Il problema, più in generale, potrebbe trovare, invece, soluzione nell’ambito della fattispecie di cui all’ art. 1235 cod. civ. se alla stessa si riconoscesse autonomia rispetto alla semplice vicenda modificativa del rapporto obbligatorio. In tal caso, però, la novazione soggettiva non produrrebbe, di regola, l’estinzione della vecchia obbligazione in funzione della costituzione di altra con differente debitore; essa, al più, avreb­be in comune con la novazione oggettiva soltanto la corrispet­tività tra l’assunzione del debito da parte del terzo e la con­testuale liberazione del debitore originario, effetti che potreb­bero essere realizzati con un unico atto, soltanto se entrambe le vicende venissero concordate in un negozio trilaterale.

La delegazione, stante la presenza del c.d. iussum indirizzato al delegato ed al delegatario (iussum accipiendt), presenta una struttura tale da consentire al delegato di obbligarsi nei con­fronti del delegatario in funzione della contestuale liberazione del delegante. Diversamente accade nell’ accollo e nell’ espromis­sione, ove l’accollatario e l’espromesso possono aderire ai due negozi soltanto in un momento successivo, rendendo cOSI impossibile la vicenda estintiva in funzione di quella costi­tutiva.

Né varrebbe osservare che il debitore, liberato nei confronti del creditore, sarebbe pur sempre obbligato ex art. 1298 cod. civ. nei confronti del­l’assuntore, perché l’espromesso potrebbe subire, ugualmente, un pregiudizio dall’altrui adempimento. Ad esempio, qualora l’obbligato originario potesse eccepire la compensazione all’espromissario insolvente, il pagamento dell’assuntore po­trebbe nuocergli perché, pur trovandosi nell’impossibilità di ricevere la prestazione dall’espromissario, dovrebbe ugual­mente pagare all’ assuntore, suo creditore in via di regresso.
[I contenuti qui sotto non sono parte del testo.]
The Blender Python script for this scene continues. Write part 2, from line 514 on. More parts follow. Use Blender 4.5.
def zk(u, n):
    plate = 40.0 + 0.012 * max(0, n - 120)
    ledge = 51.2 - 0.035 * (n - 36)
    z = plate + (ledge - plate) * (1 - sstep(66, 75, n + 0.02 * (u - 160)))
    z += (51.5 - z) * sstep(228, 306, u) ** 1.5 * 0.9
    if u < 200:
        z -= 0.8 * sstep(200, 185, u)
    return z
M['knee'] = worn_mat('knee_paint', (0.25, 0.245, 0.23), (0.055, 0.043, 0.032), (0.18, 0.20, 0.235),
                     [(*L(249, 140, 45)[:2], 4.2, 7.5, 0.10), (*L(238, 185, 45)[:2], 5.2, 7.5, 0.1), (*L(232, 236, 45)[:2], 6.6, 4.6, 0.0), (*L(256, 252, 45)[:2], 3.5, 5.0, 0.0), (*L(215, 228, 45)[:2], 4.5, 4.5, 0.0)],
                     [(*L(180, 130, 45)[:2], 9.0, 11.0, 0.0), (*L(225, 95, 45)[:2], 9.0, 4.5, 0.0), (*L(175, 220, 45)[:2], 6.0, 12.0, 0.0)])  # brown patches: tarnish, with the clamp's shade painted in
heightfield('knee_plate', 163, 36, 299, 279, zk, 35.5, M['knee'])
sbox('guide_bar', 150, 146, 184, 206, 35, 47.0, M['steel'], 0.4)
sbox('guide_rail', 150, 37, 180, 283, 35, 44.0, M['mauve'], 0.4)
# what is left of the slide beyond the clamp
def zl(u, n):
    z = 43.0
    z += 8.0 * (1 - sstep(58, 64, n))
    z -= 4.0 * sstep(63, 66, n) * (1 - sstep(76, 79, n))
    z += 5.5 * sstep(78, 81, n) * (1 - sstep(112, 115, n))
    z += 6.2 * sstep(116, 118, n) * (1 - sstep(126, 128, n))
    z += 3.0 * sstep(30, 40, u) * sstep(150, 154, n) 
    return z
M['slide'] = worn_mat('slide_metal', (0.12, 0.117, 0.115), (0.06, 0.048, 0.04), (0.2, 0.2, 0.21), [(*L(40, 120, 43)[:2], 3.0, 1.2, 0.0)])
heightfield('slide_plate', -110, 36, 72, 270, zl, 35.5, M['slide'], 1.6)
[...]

Stante l’unicità dell’ espromissione, la soluzione del pro­blema della tutela dell’interesse debitorio deve essere unitaria e rispettosa del principio della relatività degli effetti negoziali.

. In proposito, sembra che l’espromissione risenta della natura della delegazione perché, ex art. 1272 cod. civ., «senza dele­gazione» consente al terzo di assumere, verso il creditore, il debito altrui. Orbene, poiché la delegazione è caratterizzata dal c.d. iussum, l’espromissione si pone quale negozio gestorio con il quale, anche all’insaputa del debitore originario, il terzo assume il debito altrui. Tale effetto, realizzato al di fuori di una qualsivoglia attività rappresentativa, ex art. 1372 cod. civ., è di per sé inidoneo a produrre effetti in capo all’ espromesso che, al pari di quanto previsto in tema di mandato (art. 1399 cod. civ.) e di gestione di affari (art. 2032 cod. civ.), ha co­munque la possibilità di fare propri gli effetti del negozio da altri concluso.

Pertanto, poiché l’espromissione, privativa o cumulativa che sia, dando luogo ad una successione nel debi­to, incide sulla posizione del creditore e del debitore ne di­scende che entrambi debbono essere posti in grado di espri­mere il loro consenso alla vicenda in questione. Nei confronti del creditore il problema è di poco rilievo perché, ammetten­do che l’espromissione, oltre che per contratto, possa avveni­re anche per negozio unilaterale, all’ espromissario è comun­que riconosciuto il potere di rifiutare l’effetto attributivo.